**PROBLEM**
Extract the listing in its entirety, keeping each line identical to the original.

********************

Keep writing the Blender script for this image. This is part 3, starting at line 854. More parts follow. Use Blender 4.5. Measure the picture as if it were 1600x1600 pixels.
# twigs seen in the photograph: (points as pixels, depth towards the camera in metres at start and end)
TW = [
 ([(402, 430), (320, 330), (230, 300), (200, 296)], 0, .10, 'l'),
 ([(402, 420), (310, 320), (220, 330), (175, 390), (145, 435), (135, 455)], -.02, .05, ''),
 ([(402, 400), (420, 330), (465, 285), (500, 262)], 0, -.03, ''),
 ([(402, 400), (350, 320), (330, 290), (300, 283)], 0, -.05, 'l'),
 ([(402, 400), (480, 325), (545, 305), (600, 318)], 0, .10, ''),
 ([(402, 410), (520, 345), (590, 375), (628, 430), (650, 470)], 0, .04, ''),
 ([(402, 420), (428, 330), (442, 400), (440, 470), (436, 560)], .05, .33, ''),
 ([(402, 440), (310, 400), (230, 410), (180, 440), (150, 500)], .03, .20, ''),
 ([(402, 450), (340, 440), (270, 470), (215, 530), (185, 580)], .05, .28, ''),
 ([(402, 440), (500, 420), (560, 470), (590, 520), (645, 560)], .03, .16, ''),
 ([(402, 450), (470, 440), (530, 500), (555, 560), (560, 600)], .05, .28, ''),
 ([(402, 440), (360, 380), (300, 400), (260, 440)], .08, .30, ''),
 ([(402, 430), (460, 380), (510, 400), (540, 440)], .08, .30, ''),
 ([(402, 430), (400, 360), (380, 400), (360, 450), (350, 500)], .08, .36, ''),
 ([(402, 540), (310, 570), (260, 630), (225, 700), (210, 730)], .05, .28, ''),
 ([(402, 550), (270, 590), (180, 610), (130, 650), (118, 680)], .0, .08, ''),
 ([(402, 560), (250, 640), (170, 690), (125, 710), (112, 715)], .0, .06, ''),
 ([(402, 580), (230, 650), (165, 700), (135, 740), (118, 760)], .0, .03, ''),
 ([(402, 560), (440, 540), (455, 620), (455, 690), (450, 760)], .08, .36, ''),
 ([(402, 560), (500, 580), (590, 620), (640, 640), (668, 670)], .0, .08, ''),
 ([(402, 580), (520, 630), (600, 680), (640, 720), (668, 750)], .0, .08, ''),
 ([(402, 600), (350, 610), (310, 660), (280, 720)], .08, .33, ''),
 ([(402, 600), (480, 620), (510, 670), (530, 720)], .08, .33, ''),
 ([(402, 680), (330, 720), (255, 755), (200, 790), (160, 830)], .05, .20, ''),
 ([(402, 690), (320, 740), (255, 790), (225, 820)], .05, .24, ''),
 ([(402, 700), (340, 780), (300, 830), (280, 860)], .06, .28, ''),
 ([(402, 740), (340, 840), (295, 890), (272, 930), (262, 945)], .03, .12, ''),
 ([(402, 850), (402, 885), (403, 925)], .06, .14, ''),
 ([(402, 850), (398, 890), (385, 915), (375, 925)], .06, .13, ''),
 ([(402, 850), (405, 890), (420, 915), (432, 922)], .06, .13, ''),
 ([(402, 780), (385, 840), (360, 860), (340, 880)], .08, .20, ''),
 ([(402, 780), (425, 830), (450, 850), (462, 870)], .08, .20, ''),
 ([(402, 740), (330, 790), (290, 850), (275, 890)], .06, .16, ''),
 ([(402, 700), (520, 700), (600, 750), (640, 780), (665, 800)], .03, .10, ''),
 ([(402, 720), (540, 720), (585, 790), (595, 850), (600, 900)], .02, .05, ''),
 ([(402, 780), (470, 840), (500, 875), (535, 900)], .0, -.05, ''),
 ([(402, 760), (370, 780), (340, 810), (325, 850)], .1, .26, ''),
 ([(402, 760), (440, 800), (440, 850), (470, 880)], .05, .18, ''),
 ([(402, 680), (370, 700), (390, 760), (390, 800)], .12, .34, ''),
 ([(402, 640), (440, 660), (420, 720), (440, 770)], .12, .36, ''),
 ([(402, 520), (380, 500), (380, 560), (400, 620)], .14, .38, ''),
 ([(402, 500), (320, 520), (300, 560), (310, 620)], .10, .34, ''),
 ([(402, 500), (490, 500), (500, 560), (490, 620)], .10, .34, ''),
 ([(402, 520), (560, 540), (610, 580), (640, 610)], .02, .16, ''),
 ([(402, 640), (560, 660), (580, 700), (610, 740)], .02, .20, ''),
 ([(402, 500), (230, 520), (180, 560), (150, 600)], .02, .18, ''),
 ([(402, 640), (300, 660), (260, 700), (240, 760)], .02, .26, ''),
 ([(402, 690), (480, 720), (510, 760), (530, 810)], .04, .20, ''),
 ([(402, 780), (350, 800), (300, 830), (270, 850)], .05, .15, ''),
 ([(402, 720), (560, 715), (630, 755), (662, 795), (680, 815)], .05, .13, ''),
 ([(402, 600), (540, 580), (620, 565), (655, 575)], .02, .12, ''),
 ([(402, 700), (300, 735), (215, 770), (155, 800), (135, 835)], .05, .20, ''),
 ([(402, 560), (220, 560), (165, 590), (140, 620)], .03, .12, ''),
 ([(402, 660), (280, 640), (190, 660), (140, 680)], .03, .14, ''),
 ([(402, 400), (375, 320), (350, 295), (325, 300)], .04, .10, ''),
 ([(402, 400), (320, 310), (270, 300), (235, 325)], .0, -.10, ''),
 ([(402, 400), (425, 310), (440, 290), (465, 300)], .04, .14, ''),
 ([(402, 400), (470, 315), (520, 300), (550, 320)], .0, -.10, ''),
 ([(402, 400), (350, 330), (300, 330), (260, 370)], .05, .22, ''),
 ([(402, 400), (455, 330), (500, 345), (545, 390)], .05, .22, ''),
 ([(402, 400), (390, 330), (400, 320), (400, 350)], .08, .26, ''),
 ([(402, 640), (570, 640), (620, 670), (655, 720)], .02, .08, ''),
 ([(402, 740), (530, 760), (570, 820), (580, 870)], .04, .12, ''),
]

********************

**SOLUTION**
Keep writing the Blender script for this image. This is part 3, starting at line 854. More parts follow. Use Blender 4.5. Measure the picture as if it were 1600x1600 pixels.
# twigs seen in the photograph: (points as pixels, depth towards the camera in metres at start and end)
TW = [
 ([(402, 430), (320, 330), (230, 300), (200, 296)], 0, .10, 'l'),
 ([(402, 420), (310, 320), (220, 330), (175, 390), (145, 435), (135, 455)], -.02, .05, ''),
 ([(402, 400), (420, 330), (465, 285), (500, 262)], 0, -.03, ''),
 ([(402, 400), (350, 320), (330, 290), (300, 283)], 0, -.05, 'l'),
 ([(402, 400), (480, 325), (545, 305), (600, 318)], 0, .10, ''),
 ([(402, 410), (520, 345), (590, 375), (628, 430), (650, 470)], 0, .04, ''),
 ([(402, 420), (428, 330), (442, 400), (440, 470), (436, 560)], .05, .33, ''),
 ([(402, 440), (310, 400), (230, 410), (180, 440), (150, 500)], .03, .20, ''),
 ([(402, 450), (340, 440), (270, 470), (215, 530), (185, 580)], .05, .28, ''),
 ([(402, 440), (500, 420), (560, 470), (590, 520), (645, 560)], .03, .16, ''),
 ([(402, 450), (470, 440), (530, 500), (555, 560), (560, 600)], .05, .28, ''),
 ([(402, 440), (360, 380), (300, 400), (260, 440)], .08, .30, ''),
 ([(402, 430), (460, 380), (510, 400), (540, 440)], .08, .30, ''),
 ([(402, 430), (400, 360), (380, 400), (360, 450), (350, 500)], .08, .36, ''),
 ([(402, 540), (310, 570), (260, 630), (225, 700), (210, 730)], .05, .28, ''),
 ([(402, 550), (270, 590), (180, 610), (130, 650), (118, 680)], .0, .08, ''),
 ([(402, 560), (250, 640), (170, 690), (125, 710), (112, 715)], .0, .06, ''),
 ([(402, 580), (230, 650), (165, 700), (135, 740), (118, 760)], .0, .03, ''),
 ([(402, 560), (440, 540), (455, 620), (455, 690), (450, 760)], .08, .36, ''),
 ([(402, 560), (500, 580), (590, 620), (640, 640), (668, 670)], .0, .08, ''),
 ([(402, 580), (520, 630), (600, 680), (640, 720), (668, 750)], .0, .08, ''),
 ([(402, 600), (350, 610), (310, 660), (280, 720)], .08, .33, ''),
 ([(402, 600), (480, 620), (510, 670), (530, 720)], .08, .33, ''),
 ([(402, 680), (330, 720), (255, 755), (200, 790), (160, 830)], .05, .20, ''),
 ([(402, 690), (320, 740), (255, 790), (225, 820)], .05, .24, ''),
 ([(402, 700), (340, 780), (300, 830), (280, 860)], .06, .28, ''),
 ([(402, 740), (340, 840), (295, 890), (272, 930), (262, 945)], .03, .12, ''),
 ([(402, 850), (402, 885), (403, 925)], .06, .14, ''),
 ([(402, 850), (398, 890), (385, 915), (375, 925)], .06, .13, ''),
 ([(402, 850), (405, 890), (420, 915), (432, 922)], .06, .13, ''),
 ([(402, 780), (385, 840), (360, 860), (340, 880)], .08, .20, ''),
 ([(402, 780), (425, 830), (450, 850), (462, 870)], .08, .20, ''),
 ([(402, 740), (330, 790), (290, 850), (275, 890)], .06, .16, ''),
 ([(402, 700), (520, 700), (600, 750), (640, 780), (665, 800)], .03, .10, ''),
 ([(402, 720), (540, 720), (585, 790), (595, 850), (600, 900)], .02, .05, ''),
 ([(402, 780), (470, 840), (500, 875), (535, 900)], .0, -.05, ''),
 ([(402, 760), (370, 780), (340, 810), (325, 850)], .1, .26, ''),
 ([(402, 760), (440, 800), (440, 850), (470, 880)], .05, .18, ''),
 ([(402, 680), (370, 700), (390, 760), (390, 800)], .12, .34, ''),
 ([(402, 640), (440, 660), (420, 720), (440, 770)], .12, .36, ''),
 ([(402, 520), (380, 500), (380, 560), (400, 620)], .14, .38, ''),
 ([(402, 500), (320, 520), (300, 560), (310, 620)], .10, .34, ''),
 ([(402, 500), (490, 500), (500, 560), (490, 620)], .10, .34, ''),
 ([(402, 520), (560, 540), (610, 580), (640, 610)], .02, .16, ''),
 ([(402, 640), (560, 660), (580, 700), (610, 740)], .02, .20, ''),
 ([(402, 500), (230, 520), (180, 560), (150, 600)], .02, .18, ''),
 ([(402, 640), (300, 660), (260, 700), (240, 760)], .02, .26, ''),
 ([(402, 690), (480, 720), (510, 760), (530, 810)], .04, .20, ''),
 ([(402, 780), (350, 800), (300, 830), (270, 850)], .05, .15, ''),
 ([(402, 720), (560, 715), (630, 755), (662, 795), (680, 815)], .05, .13, ''),
 ([(402, 600), (540, 580), (620, 565), (655, 575)], .02, .12, ''),
 ([(402, 700), (300, 735), (215, 770), (155, 800), (135, 835)], .05, .20, ''),
 ([(402, 560), (220, 560), (165, 590), (140, 620)], .03, .12, ''),
 ([(402, 660), (280, 640), (190, 660), (140, 680)], .03, .14, ''),
 ([(402, 400), (375, 320), (350, 295), (325, 300)], .04, .10, ''),
 ([(402, 400), (320, 310), (270, 300), (235, 325)], .0, -.10, ''),
 ([(402, 400), (425, 310), (440, 290), (465, 300)], .04, .14, ''),
 ([(402, 400), (470, 315), (520, 300), (550, 320)], .0, -.10, ''),
 ([(402, 400), (350, 330), (300, 330), (260, 370)], .05, .22, ''),
 ([(402, 400), (455, 330), (500, 345), (545, 390)], .05, .22, ''),
 ([(402, 400), (390, 330), (400, 320), (400, 350)], .08, .26, ''),
 ([(402, 640), (570, 640), (620, 670), (655, 720)], .02, .08, ''),
 ([(402, 740), (530, 760), (570, 820), (580, 870)], .04, .12, ''),
]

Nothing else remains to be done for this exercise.